Asymptotic profiles for a nonlinear Kirchhoff equation with combined powers nonlinearity

TL;DR

This paper investigates the asymptotic behavior of positive ground state solutions to a nonlinear Kirchhoff equation with combined powers nonlinearity as the parameter varies, revealing convergence to solutions of simpler equations in different regimes.

Contribution

It provides a detailed asymptotic analysis of ground state solutions for the Kirchhoff equation with combined powers, including sharp rescaling characterizations and dimension-dependent results.

Findings

Solutions converge to positive solutions of simpler equations as parameters tend to 0 or infinity.

Rescaling behaviors depend on the space dimension, with explicit limits identified.

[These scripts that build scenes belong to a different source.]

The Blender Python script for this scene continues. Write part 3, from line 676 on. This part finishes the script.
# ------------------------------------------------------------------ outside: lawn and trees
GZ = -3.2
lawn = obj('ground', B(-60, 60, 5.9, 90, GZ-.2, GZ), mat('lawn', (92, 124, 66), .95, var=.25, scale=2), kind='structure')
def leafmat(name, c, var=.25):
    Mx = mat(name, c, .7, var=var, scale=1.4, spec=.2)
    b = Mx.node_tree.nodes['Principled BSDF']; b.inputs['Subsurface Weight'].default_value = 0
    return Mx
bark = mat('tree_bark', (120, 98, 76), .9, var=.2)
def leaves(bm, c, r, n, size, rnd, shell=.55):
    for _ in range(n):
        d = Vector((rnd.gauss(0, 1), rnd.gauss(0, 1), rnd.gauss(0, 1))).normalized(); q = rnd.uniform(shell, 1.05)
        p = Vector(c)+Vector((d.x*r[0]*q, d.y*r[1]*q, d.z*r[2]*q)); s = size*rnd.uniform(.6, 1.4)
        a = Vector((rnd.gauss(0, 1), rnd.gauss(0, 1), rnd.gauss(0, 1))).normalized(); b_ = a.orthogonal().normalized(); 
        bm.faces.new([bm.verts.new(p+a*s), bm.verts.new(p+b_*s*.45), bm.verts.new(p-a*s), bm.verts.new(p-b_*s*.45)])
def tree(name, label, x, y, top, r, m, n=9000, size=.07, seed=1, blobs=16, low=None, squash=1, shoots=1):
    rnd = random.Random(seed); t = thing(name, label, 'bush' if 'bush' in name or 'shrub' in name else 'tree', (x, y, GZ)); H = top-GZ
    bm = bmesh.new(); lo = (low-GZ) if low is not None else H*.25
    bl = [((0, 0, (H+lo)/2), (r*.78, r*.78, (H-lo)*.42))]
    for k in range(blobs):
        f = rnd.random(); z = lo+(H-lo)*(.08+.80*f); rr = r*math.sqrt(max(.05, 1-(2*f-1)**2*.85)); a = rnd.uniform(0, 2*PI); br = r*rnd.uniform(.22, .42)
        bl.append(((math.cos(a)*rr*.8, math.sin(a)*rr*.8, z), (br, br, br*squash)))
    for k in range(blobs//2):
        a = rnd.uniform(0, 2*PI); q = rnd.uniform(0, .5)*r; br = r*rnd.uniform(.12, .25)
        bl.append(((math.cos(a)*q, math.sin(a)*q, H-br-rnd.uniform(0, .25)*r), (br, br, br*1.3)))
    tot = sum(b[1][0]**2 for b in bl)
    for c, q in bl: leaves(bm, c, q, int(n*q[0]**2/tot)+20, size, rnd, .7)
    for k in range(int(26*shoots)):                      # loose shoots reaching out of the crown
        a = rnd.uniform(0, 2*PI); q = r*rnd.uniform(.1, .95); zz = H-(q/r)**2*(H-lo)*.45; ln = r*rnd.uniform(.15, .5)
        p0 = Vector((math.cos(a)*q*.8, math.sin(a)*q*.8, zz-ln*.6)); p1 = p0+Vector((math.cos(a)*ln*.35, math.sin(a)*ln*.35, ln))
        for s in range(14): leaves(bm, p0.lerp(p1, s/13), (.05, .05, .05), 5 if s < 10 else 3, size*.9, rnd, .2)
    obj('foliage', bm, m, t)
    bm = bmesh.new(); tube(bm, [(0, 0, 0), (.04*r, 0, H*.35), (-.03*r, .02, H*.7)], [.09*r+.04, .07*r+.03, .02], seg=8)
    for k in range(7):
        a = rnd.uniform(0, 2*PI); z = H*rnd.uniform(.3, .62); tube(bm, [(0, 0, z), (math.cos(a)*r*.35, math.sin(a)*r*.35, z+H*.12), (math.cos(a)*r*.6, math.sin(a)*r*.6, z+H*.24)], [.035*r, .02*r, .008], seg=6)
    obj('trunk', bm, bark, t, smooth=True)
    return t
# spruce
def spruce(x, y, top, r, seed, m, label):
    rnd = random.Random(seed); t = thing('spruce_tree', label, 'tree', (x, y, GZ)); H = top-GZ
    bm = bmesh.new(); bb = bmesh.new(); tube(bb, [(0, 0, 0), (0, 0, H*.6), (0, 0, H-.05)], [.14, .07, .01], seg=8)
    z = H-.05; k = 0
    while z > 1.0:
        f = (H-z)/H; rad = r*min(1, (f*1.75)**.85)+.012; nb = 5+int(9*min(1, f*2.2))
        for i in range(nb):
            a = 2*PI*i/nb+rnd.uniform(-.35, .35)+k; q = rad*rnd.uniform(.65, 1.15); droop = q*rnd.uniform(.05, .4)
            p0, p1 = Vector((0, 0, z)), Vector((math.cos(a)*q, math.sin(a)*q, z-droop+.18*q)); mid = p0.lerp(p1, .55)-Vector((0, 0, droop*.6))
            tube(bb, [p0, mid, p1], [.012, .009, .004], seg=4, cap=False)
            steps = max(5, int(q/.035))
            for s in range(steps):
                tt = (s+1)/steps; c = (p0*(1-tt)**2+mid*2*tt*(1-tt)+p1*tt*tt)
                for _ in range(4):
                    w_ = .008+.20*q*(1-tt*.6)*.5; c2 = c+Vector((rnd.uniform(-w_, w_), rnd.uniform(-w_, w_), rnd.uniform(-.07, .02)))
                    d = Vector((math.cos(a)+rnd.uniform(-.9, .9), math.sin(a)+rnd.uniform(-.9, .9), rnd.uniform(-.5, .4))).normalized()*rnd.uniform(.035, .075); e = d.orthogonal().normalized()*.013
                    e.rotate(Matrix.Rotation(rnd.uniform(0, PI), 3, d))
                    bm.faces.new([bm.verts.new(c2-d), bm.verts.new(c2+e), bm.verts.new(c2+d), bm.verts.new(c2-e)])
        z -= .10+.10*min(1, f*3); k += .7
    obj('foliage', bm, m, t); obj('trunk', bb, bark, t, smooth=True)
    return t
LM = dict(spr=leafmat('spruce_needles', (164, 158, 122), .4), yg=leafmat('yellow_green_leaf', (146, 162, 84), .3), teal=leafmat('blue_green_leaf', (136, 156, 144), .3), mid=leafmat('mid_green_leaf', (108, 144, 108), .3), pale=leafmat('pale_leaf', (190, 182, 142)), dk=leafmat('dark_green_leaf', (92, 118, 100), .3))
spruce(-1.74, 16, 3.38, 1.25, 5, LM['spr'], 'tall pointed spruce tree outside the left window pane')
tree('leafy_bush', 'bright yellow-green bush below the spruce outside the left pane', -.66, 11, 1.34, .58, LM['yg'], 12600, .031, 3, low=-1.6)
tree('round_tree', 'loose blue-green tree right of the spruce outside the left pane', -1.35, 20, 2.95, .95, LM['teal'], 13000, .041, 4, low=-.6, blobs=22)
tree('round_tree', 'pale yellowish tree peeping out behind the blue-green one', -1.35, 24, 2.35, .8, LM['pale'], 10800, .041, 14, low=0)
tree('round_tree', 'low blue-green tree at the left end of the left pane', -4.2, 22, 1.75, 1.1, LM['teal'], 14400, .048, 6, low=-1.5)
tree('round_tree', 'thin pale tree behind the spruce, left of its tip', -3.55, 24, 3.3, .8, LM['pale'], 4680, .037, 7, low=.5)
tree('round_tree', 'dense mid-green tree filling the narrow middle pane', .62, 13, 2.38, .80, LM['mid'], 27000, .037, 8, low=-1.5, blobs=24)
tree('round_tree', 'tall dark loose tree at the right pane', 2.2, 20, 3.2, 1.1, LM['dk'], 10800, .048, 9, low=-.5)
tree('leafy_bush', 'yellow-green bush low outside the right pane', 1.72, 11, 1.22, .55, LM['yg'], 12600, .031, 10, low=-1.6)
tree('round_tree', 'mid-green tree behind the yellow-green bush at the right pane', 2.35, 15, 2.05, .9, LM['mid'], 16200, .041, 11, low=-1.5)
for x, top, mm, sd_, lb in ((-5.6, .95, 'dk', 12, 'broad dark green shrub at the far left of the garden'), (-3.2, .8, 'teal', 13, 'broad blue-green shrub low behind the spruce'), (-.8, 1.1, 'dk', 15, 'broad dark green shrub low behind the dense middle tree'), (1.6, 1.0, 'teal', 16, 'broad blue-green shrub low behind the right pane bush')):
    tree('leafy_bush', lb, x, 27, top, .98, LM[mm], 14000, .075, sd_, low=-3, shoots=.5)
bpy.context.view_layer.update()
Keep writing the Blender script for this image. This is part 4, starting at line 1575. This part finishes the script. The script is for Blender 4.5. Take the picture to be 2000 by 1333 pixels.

Connections established with mass-constrained problems and critical Emden-Fowler equations.

Abstract

We study asymptotic behavior of positive ground state solutions of the nonlinear Kirchhoff equation $$ -\Big(a+b\int_{\mathbb R^N}|\nabla u|^2\Big)\Delta u+ \lambda u= u^{q-1}+ u^{p-1} \quad {\rm in} \ \mathbb R^N, $$ as $\lambda\to 0$ and $\lambda\to +\infty$, where $N=3$ or $N= 4$, $2<q\le p\le 2^*$, $2^*=\frac{2N}{N-2}$ is the Sobolev critical exponent, $a>0$, $b\ge 0$ are constants and $\lambda>0$ is a parameter. In particular, we prove that in the case $2<q<p=2^*$, as $\lambda\to 0$, after a suitable rescaling the ground state solutions of the problem converge to the unique positive solution of the equation $-\Delta u+u=u^{q-1}$ and as $\lambda\to +\infty$, after another rescaling the ground state solutions of the problem converge to a particular solution of the critical Emden-Fowler equation $-\Delta u=u^{2^*-1}$. We establish a sharp asymptotic characterisation of such rescalings, which depends in a non-trivial way on the space dimension $N=3$ and $N= 4$. We also discuss a connection of our results with a mass constrained problem associated to the Kirchhoff equation with the mass normalization constraint $\int_{\mathbb R^N}|u|^2=c^2$.